Dos mutantes, uno de pie con los brazos cruzados, el otro sentado, o más bien, desplomado, en el esqueleto vacío de una silla anhelando inútilmente comunicarse con un centenar de embudos que despuntan luminosos aquí y allá como poros dilatados. Clavados en el asfalto negro de su piel, son orificios para escuchar, bocas metálicas para respirar, donde no siempre el paso es obligado, ya que no existe ninguna regla que impida el intercambio. La lógica que los gobierna es una lógica del exceso, de lo híbrido, dominada por el juego paroxístico del dispendio, mientras se nos acelera la respiración, nos aumenta el pulso y la escucha se dilata hasta el silencio.

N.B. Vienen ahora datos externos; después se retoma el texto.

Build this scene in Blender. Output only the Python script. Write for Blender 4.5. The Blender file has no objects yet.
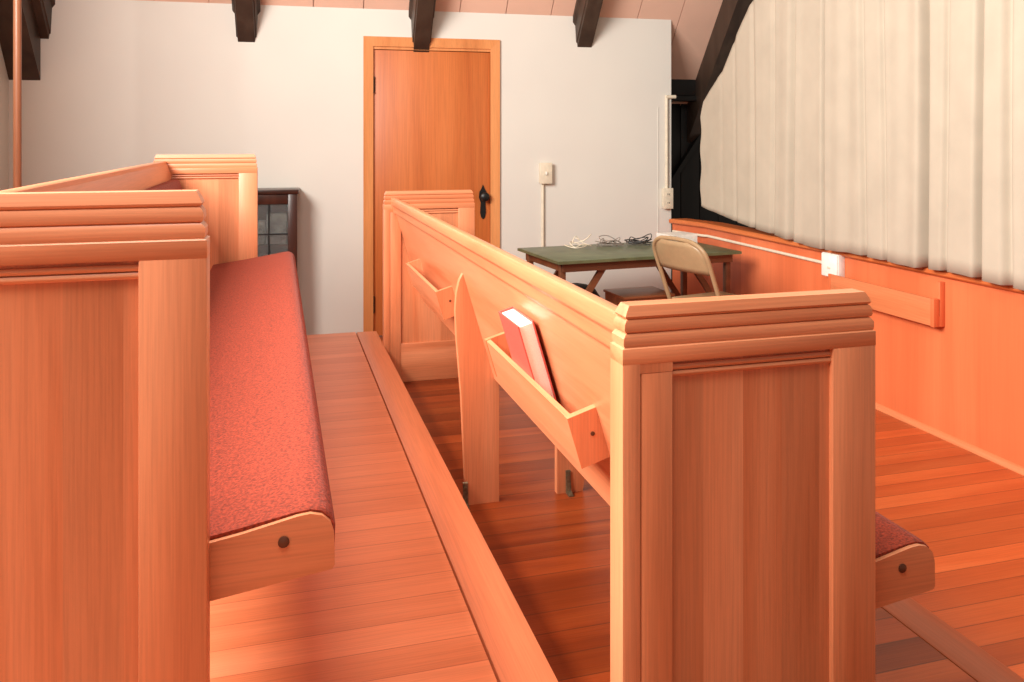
import bpy, bmesh, math, random
from mathutils import Vector, Matrix
random.seed(7)
C = bpy.context.scene.collection
PI = math.pi

# ------------------------------------------------------------------ helpers
def bm_new(): return bmesh.new()

def box(bm, x0, x1, y0, y1, z0, z1, bev=0.0, seg=2):
    r = bmesh.ops.create_cube(bm, size=1.0)
    vs = r['verts']
    for v in vs:
        v.co = Vector(((x0+x1)/2+v.co.x*(x1-x0), (y0+y1)/2+v.co.y*(y1-y0), (z0+z1)/2+v.co.z*(z1-z0)))
    if bev > 0:
        es = list({e for v in vs for e in v.link_edges})
        r2 = bmesh.ops.bevel(bm, geom=es, offset=bev, segments=seg, profile=0.5, affect='EDGES')
        vs = list({v for f in r2['faces'] for v in f.verts} | {v for v in vs if v.is_valid})
    return vs

def prism(bm, pts, a0, a1, axis='y'):
    """closed polygon pts extruded along axis; pts are (x,z) for y, (x,y) for z, (y,z) for x"""
    def mk(p, a):
        if axis == 'y': return (p[0], a, p[1])
        if axis == 'z': return (p[0], p[1], a)
        return (a, p[0], p[1])
    A = [bm.verts.new(mk(p, a0)) for p in pts]
    B = [bm.verts.new(mk(p, a1)) for p in pts]
    n = len(pts)
    fs = [bm.faces.new(A), bm.faces.new(B[::-1])]
    for i in range(n):
        fs.append(bm.faces.new((A[i], B[i], B[(i+1) % n], A[(i+1) % n])))
    bmesh.ops.recalc_face_normals(bm, faces=fs)
    return A+B

def loops(bm, rings, cap=True):
    R = [[bm.verts.new(p) for p in ring] for ring in rings]
    n = len(R[0]); fs = []
    for a, b in zip(R, R[1:]):
        for i in range(n):
            fs.append(bm.faces.new((a[i], a[(i+1) % n], b[(i+1) % n], b[i])))
    if cap:
        fs.append(bm.faces.new(R[0][::-1])); fs.append(bm.faces.new(R[-1]))
    bmesh.ops.recalc_face_normals(bm, faces=fs)
    return R

def smooth_path(pts, sub=6):
    P = [Vector(p) for p in pts]; out = []
    for i in range(len(P)-1):
        p0 = P[max(i-1, 0)]; p1 = P[i]; p2 = P[i+1]; p3 = P[min(i+2, len(P)-1)]
        for k in range(sub):
            t = k/sub
            out.append(0.5*((2*p1)+(p2-p0)*t+(2*p0-5*p1+4*p2-p3)*t*t+(3*p1-p0-3*p2+p3)*t**3))
    out.append(P[-1]); return out

def tube(bm, pts, r, seg=10):
    P = [Vector(p) for p in pts]
    rings = []; nrm = None
    for i, p in enumerate(P):
        d = (P[min(i+1, len(P)-1)]-P[max(i-1, 0)]).normalized()
        if nrm is None:
            nrm = d.orthogonal().normalized()
        nrm = (nrm-d*nrm.dot(d)).normalized()
        b = d.cross(nrm)
        rings.append([p+(nrm*math.cos(2*PI*k/seg)+b*math.sin(2*PI*k/seg))*r for k in range(seg)])
    return loops(bm, rings)

def lathe(bm, prof, origin, axis=(0, 0, 1), seg=20):
    ax = Vector(axis).normalized(); u = ax.orthogonal().normalized(); v = ax.cross(u); o = Vector(origin)
    rings = [[o+ax*h+(u*math.cos(2*PI*k/seg)+v*math.sin(2*PI*k/seg))*max(r, 1e-4) for k in range(seg)] for r, h in prof]
    return loops(bm, rings)

def obj(name, bm, mat, parent=None, ang=35):
    for e in bm.edges:
        if len(e.link_faces) == 2:
            e.smooth = e.calc_face_angle(0) < math.radians(ang)
    for f in bm.faces: f.smooth = True
    me = bpy.data.meshes.new(name); bm.to_mesh(me); bm.free()
    o = bpy.data.objects.new(name, me); C.objects.link(o)
    if mat: me.materials.append(mat)
    if parent: o.parent = parent
    return o

def tag(o, label, cat, group=None):
    o['label'] = label; o['category'] = cat
    if group: o['group'] = group
    return o

def thing(name, label, cat, loc=(0, 0, 0), rz=0.0, group=None):
    o = bpy.data.objects.new(name, None); C.objects.link(o)
    o.location = loc; o.rotation_euler = (0, 0, rz); o.empty_display_size = .1
    return tag(o, label, cat, group)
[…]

Tenemos que volver atrás, empujados por el viento de nuestros miedos, mientras Grassino nos recibe con otras experiencias. Esta vez son carcasas casi contundentes, de las arquitecturas orgánicas, de lo que está dentro de los cuerpos: sólo que aquí no hay cuerpo, porque no hay vaciado. Ya no hay nada que pueda recoger el aliento embriagador de la vida, lo profano del universo. El deseo está suspendido, congelado, aunque sólo por un instante. Ahora hay que arriesgarse y jugar con el destino y la materia. El desafío consiste en eliminar la matriz y formar con el aluminio un bloque único, irrepetible. El original y la copia coinciden aquí en una forma pura de cera perdida, una cristalización sin más que transforma la escultura en proceso. Fusión lenta de un vacío sin fondo, la obra se consuma al aparecer con un brillo opaco en el manto de una noche que nos envuelve, para resistir.